Mais le député du DUP Nigel Dodds a qualifié ces mesures de «cosmétiques» et «insensées», soulignant que le traité de divorce «supplante toute disposition légale interne» au Royaume-Uni.
Face aux inquiétudes des députés, Theresa May a soutenu qu’elle obtiendrait des «assurances» et des «précisions» de la part de ses homologues européens sur le caractère «temporaire» du filet de sécurité, et ce «avant la fin du débat et le vote» sur le texte.
Même si Bruxelles martèle que l’heure n’est plus aux négociations, le Premier ministre irlandais Leo Varadkar a assuré qu’il y avait des «contacts étroits» pour savoir «si une série supplémentaire de garanties écrites, explications et assurances pourrait faire la différence».

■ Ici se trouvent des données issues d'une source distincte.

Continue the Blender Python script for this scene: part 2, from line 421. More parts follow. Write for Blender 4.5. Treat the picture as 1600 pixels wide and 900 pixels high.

Côté européen, certaines sources n’excluent pas un report de la date du Brexit, prévu le 29 mars, pour éviter un divorce sans accord. «Nous sommes convaincus que Theresa May demandera un report après le rejet de l’accord au Parlement britannique, mais elle ne le dit pas, ni publiquement ni dans ses contacts avec les interlocuteurs européens», a confié à l’AFP une source diplomatique à Bruxelles.
«Il est clair que tout le monde a en tête que cette possibilité existe», a indiqué une autre source diplomatique européenne, avertissant toutefois que c’était «une option très hypothétique».
A Londres, un porte-parole du gouvernement a cependant fermement démenti cette possibilité.